Every March, my grandpa would take our entire
family on vacation: Aunts, uncles, and cousins would take a plane to Sanibel
Island or Destin for an all-expense paid trip to a resort. The weeklong
vacations played out like sociological experiments- the interminable flight
delays, the long days spent with relatives with conflicting personalities, the
Machiavellian posturing to get the best condo.
The
adults would vote each October about where we would go the following March. One
year, when I was about seven, I started campaigning hard for us to go to
Oklahoma. I wanted to see the cowmen and the ranchers. I wanted to visit a
place where people sing all of the time for no discernible reason. I wanted to
ride in a fucking surrey. I was devastated when my vote was passed over to go
to Florida. Again.
Post Script:
I have since visited Oklahoma. Even though I was in my twenties and understood
that no one would be wearing prairie dresses or singing about how everything’s
up to date in Kansas City, it was still a major letdown.
Bad Thoughts
I have no idea how this started. I was not
raised Catholic. Nothing traumatic happened in my childhood. I was never punished in any sort of weird way involving canes or
waterboarding. I didn’t see Psycho until
college. But for some reason, in elementary school I developed a compulsive
need to confess to my parents any bad thought I had about anyone else.

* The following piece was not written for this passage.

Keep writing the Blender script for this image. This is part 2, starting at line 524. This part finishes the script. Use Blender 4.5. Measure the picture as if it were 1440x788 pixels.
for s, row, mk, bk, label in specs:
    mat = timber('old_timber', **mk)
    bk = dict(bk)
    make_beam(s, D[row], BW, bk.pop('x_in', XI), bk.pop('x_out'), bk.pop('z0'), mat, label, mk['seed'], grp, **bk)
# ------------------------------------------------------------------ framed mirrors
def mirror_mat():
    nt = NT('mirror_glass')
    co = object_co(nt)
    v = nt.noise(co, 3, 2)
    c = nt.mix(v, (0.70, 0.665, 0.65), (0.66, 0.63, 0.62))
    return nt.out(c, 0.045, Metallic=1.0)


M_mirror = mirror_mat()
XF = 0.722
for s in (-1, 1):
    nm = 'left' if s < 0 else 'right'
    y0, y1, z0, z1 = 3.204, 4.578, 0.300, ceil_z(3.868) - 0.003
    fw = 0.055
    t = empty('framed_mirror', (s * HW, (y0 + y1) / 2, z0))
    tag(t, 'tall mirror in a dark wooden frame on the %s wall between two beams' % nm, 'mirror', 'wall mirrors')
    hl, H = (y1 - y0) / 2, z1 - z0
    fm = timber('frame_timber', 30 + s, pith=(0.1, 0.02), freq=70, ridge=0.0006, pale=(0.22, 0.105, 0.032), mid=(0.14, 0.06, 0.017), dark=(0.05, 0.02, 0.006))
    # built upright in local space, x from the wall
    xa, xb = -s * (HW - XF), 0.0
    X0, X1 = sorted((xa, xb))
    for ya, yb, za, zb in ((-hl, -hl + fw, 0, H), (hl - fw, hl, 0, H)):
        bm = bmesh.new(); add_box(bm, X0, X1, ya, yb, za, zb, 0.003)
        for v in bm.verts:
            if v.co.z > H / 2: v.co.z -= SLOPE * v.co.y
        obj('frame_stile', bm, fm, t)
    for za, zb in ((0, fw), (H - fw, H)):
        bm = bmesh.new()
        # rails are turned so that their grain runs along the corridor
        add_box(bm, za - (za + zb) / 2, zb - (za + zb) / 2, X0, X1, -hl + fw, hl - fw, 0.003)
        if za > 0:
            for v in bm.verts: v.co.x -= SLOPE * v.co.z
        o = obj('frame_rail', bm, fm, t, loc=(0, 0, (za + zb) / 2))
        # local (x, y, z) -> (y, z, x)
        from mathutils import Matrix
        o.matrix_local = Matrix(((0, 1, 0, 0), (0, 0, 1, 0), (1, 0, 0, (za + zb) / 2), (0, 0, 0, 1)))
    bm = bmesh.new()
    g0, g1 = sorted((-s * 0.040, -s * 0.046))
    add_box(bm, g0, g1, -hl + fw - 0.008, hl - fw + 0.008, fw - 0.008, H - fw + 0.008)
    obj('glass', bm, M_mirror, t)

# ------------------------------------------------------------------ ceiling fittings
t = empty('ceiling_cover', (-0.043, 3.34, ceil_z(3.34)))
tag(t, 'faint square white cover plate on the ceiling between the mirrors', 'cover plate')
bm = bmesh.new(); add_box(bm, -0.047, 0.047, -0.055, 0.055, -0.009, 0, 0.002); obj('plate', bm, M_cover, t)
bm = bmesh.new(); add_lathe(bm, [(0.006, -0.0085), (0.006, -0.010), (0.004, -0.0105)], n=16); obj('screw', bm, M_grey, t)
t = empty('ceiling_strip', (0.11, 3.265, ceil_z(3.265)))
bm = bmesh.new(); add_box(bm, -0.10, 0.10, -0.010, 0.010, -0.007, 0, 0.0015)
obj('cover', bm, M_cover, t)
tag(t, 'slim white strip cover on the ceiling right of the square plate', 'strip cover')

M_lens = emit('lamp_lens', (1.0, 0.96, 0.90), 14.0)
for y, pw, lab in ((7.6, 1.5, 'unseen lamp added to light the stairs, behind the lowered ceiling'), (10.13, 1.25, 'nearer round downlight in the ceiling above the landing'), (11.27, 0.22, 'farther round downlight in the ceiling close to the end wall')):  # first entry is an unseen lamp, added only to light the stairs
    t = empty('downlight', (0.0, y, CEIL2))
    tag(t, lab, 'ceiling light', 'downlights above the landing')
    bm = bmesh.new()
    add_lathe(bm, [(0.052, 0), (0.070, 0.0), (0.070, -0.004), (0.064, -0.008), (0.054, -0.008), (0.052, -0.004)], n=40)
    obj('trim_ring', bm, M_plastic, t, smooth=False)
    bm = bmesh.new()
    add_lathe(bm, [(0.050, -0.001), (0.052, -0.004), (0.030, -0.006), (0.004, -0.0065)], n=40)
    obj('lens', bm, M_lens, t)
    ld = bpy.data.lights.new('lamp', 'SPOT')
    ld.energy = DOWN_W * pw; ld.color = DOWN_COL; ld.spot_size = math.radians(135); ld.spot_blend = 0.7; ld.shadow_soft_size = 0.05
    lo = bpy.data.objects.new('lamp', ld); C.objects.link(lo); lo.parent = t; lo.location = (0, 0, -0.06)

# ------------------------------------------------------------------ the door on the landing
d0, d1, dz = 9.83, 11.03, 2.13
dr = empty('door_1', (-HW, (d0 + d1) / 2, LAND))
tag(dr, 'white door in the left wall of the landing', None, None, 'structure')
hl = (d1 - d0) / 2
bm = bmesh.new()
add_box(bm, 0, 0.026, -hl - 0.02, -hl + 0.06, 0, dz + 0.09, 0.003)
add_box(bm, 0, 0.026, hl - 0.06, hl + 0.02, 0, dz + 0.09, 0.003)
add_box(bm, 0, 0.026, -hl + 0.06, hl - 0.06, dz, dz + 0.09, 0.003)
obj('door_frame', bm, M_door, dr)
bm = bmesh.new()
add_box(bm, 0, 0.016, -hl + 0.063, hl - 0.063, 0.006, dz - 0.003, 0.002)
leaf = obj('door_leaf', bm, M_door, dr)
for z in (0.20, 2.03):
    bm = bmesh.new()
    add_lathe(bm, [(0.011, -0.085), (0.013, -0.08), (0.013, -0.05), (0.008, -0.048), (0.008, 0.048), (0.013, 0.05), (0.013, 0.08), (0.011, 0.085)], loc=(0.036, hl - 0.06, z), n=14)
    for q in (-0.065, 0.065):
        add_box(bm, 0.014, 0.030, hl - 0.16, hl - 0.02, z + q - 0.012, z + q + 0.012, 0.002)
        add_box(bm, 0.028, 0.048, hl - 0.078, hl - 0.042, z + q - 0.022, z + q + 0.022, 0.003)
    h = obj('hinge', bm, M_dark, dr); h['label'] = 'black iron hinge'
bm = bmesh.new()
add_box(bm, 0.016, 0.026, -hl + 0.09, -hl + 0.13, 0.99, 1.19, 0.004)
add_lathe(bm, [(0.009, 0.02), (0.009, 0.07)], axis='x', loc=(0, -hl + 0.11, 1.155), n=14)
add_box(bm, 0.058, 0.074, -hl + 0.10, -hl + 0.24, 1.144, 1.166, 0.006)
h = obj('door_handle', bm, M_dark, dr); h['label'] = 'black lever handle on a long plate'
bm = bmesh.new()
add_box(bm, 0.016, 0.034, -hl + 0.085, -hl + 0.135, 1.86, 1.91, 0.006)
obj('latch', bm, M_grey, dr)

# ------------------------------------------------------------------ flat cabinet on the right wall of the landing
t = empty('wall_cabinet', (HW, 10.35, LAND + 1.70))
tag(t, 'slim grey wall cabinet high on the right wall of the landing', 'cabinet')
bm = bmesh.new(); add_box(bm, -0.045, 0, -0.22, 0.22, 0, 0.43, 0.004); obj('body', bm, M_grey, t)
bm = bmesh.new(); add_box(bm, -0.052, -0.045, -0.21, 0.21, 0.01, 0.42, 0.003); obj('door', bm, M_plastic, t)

Now, this might not sound like
that big of a deal. In a way, it may have been a relief to my parents to know
that their daughter was physically incapable of misbehaving in any way- not
even in her mind. Still, this was a disruptive compulsion. We were at a
classroom orientation when I had to pull my mom aside that very moment and whisper that I thought my teacher looked like
a yeti.
Let me clarify: I was not trying
to be mean or judgmental. Just the opposite: I was so horrified by the idea that such a thought entering my
head meant that I might possibly be mean
or judgmental that I had to immediately absolve myself of my sins by telling my
parents and having them soothe me. Or laugh at me. Or roll their eyes in
exasperation.
I’m not sure when this urge
started to subside. I’m not entirely sure that it has completely subsided. I
think, to a certain extent, all of us want to be mollified and understood and
told that it’s okay, we’re not bad or weird people. Maybe, to a certain extent,
we are all drawn to the things that scare and repel us. There is an intrinsic
urge to conquer that which is dark or scary or foreign. Or maybe I’ve just
spent too much time analyzing my childhood obsession with the Letter People.